I also hate the writing style of Charles Fort, the author of books such as Lo! and The Book of the Damned. His cutesy style drives me insane.
Styles where people try to write using a familiar, colloquial venacular. Sometimes it gets too hard to read…I’ve tried a couple of times to get through The Color Purple, but couldn’t because of the language. Same with Trainspotting (only on a much larger scale- I literally couldn’t read that). I mean, I see how it’s novel and all that, but after awhile I tend to get tired of it, and just want to read a regular book, with nice prose and all that. No offense to those who enjoy those books.

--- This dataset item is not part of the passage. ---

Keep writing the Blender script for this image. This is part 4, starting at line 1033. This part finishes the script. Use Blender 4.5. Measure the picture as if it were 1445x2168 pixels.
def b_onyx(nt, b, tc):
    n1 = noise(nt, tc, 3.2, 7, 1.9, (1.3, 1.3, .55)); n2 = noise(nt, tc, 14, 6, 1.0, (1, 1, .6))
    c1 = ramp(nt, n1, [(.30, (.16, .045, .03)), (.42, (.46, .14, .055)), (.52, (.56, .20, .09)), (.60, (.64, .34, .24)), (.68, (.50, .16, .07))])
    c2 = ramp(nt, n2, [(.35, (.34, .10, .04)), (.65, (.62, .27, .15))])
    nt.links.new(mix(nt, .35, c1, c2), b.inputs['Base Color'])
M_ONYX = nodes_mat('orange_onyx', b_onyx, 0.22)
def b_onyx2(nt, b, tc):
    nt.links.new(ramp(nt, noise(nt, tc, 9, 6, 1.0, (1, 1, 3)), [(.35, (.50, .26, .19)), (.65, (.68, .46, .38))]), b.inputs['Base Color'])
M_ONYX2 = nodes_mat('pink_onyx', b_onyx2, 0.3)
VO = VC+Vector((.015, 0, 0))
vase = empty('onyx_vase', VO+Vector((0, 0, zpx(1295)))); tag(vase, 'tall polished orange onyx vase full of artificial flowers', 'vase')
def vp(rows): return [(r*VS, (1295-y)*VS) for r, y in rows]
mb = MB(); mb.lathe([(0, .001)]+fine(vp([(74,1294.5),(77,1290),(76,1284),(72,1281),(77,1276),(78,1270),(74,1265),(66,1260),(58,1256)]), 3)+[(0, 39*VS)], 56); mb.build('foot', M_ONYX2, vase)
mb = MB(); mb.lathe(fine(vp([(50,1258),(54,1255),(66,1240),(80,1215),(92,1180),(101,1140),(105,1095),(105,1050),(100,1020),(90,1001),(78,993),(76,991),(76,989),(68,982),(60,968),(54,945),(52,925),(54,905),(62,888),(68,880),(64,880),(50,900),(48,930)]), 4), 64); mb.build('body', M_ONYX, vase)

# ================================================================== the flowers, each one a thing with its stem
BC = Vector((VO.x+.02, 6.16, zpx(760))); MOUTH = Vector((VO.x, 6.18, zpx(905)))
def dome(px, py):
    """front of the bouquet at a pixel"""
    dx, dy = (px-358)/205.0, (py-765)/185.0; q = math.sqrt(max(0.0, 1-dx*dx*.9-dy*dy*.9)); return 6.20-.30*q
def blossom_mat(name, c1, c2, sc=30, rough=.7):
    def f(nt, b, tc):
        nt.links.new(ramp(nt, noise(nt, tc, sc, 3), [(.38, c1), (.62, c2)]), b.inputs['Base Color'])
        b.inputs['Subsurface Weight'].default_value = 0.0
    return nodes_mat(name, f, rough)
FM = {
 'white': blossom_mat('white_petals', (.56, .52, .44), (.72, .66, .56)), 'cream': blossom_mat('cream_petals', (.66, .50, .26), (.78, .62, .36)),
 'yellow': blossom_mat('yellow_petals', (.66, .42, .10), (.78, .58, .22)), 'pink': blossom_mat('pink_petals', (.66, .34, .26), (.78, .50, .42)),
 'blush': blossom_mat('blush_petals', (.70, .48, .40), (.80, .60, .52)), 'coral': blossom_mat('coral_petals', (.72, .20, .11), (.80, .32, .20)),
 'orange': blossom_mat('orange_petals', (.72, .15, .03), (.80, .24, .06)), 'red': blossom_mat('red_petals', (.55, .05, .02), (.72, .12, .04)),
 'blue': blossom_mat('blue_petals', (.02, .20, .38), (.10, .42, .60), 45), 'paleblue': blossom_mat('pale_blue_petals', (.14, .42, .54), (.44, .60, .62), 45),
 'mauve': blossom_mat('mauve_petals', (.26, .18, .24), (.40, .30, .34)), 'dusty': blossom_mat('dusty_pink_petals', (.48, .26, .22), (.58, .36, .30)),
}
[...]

James Joyce. James-freaking-Joyce. Joyce’s supposed “genius” in writing in the stream-of-consciousness way that made him famous (infamous, to high school English students) completely escapes my understanding. I wrote a critical essay on Portrait of the Artist as a Young Man two years ago, comparing Joyce’s style to modern artists who draw a black line just slightly off-center on a white canvas. It means nothing to the creator, but those who view it feel like they’re probably going to be stupid if they admit to seeing no meaning to it, so they ascribe it its genius. If you’ve ever read Erasmus’ Praise of Folly, you might recall that Folly says something similar about people who use big words they don’t quite understand – everyone around them pretends to understand for fear of looking stupid, and you wind up with a big group of idiots. I never found Joyce’s style to be anything but disconcerting. That might be why I’m an ex-English major – if I’d stayed in that course of study, at my school, I’d’ve had to kiss Joyce’s saintly rear end at the daily devotions to dead English writers.